Logistics for quick continental deployments: Heavy AFV transport


This is a drawing for a 60 ton flat-bed  trailer. There are bigger (80 ton, for example) and smaller ones - the carrying capacity is largely proportional to the count of axles. Such trailers can be widened from about 2,550 mm to about 3,750 mm, so a Leopard 2 (width 3,760 mm) should be transportable with a legal waiver  at the latest (or with detached skirts). It could be transported on long range administrative marches on motorways with such civilian trailers if the gravity force is being distributed well onto the axles by a stiff bed or additional pallets.

We don't need to look up official registries to know that we have a couple thousand such trailers in Germany, do we?

I remember from my time in uniform that the Bundeswehr actually has a couple contracts with civilian companies 'just in case'; for recovery of aircraft which left the runway and are stuck in grass, for hauling material et cetera. I do not assume that there are many big contingency contracts with shipping companies nor am I aware of legislation empowering the police to commandeer such vehicles in the event of crisis (Krisenfall).

Both might actually be a good idea, since this could enable the Bundeswehr to quickly deploy brigades with several days worth of ammunition on the European continent. And by "quickly" I think of a week till Romania at most. This is possible technically, so it's left to legislation, planning and training efforts to enable this in practice.

It wouldn't be very important whether a vehicle weights 30 tons or 60 tons if such preparations were in place; any talk of "medium" (25-40 ton) armoured fighting vehicles for strategic deployability would be nonsense.

The Bundeswehr has lived for decades with the need to deter with military power at home, and since has lived with the need to follow stupid military adventures with small (up to brigade-sized) contingents in distant places. Now it should -belatedly- turn its attention towards rapid deployments in force on the home continent.
This can be had cheaply; there's no need to purchase a dedicated and quite expensive tank transporter for every tank in the inventory. A SLT 2 "Mammut" costs a million € apiece*, and this is really only necessary in small quantities for recovery purposes (transport of immobilized tanks to field repair workshops).
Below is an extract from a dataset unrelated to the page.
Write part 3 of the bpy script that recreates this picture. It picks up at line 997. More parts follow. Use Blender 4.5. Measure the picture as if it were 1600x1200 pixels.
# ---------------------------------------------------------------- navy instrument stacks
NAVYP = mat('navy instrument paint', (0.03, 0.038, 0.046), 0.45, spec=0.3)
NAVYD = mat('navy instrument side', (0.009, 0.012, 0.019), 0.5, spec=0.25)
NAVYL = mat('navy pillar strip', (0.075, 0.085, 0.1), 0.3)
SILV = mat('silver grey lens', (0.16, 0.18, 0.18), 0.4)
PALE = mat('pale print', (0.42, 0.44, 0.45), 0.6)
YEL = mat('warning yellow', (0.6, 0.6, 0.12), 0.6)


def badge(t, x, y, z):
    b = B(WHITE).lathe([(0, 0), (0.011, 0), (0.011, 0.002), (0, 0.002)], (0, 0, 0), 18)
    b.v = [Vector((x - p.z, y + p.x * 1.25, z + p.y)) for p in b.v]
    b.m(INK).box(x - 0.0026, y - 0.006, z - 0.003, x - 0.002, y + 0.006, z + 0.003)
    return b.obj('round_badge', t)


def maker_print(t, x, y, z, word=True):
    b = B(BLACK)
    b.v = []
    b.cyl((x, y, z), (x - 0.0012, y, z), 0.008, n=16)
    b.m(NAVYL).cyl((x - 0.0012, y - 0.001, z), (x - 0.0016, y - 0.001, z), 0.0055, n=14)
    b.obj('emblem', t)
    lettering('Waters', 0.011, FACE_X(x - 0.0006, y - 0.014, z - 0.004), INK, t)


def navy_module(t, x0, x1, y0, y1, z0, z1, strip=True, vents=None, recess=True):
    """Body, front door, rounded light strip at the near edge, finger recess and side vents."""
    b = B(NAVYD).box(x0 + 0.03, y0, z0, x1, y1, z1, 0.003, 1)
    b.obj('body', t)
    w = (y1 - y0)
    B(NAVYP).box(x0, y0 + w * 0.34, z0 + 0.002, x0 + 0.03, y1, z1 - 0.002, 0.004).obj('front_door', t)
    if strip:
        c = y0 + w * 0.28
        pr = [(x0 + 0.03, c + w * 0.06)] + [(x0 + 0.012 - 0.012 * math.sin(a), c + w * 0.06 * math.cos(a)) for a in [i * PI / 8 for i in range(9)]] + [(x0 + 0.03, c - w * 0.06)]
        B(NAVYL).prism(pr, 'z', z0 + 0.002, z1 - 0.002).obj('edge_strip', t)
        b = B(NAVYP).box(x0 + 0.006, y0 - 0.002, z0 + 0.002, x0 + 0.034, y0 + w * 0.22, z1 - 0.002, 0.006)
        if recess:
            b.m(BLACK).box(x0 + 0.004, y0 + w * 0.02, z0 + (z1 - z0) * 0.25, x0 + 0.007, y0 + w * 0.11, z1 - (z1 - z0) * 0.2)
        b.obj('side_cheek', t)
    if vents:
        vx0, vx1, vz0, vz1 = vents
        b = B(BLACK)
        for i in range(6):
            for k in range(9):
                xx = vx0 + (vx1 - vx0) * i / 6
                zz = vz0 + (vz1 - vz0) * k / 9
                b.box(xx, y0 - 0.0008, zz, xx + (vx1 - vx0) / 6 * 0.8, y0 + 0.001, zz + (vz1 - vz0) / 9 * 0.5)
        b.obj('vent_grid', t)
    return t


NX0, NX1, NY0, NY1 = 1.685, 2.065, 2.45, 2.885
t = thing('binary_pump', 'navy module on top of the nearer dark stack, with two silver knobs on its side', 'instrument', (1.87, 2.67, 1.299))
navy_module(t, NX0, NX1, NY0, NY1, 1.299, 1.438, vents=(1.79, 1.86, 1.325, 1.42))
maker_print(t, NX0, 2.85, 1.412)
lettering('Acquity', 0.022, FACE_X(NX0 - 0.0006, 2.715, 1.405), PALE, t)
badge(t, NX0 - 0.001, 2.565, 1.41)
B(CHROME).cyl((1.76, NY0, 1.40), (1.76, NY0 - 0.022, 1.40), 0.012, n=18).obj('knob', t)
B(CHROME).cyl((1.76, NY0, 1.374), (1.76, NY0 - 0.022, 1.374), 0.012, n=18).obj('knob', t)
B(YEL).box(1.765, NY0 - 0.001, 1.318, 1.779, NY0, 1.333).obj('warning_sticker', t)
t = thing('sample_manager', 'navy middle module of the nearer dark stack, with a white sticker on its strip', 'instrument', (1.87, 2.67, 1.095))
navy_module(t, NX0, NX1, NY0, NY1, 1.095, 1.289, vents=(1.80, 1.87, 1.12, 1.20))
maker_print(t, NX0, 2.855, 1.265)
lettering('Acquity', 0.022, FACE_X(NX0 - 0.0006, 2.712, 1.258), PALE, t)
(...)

Heavy AFVs can be deployed by rail or ship as well, but the latter is negligible in the context of Germany and I consider the former to be unreliable. Rail traffic could be disrupted easily by agents (cutting railroad signal cables et cetera) and possibly even by the fashionable 'cyber warfare' or in most extreme cases by air attack. All of these disruptions would be under control with security and repair efforts after a few weeks, but the point of a rapid deployment is to be rapid, which excludes modes of transportation that might be bugged for weeks.

Rapidity of a well-trained road march deployment of German brigades to the area of Warsaw: 

Less than two days for political decisionmaking lag
+ less than one day to call up all personnel and ready the material
+ less than one day to additionally assemble all required trucks
+ slightly less than one day for administrative dispersed road march to Warsaw area (~1,200 km)
+ few hours to unload, zero and otherwise prepare equipment
+ few hours march and deployment in area of operations
+ about one day reserve because of 'friction'
Sum: less than a week

A rapid deployment capability may be much more crucial than fancy gadgets for vehicles and troops. A Polish army trusting the German army's capability to arrive battle-ready within days could weaken the security of Poland's Eastern border and prepare for a rush into the Baltic itself to help stall (better: deter) a coup de main attempt, for example.


*: It would probably cost about 700,000 € a copy if hundreds were purchased.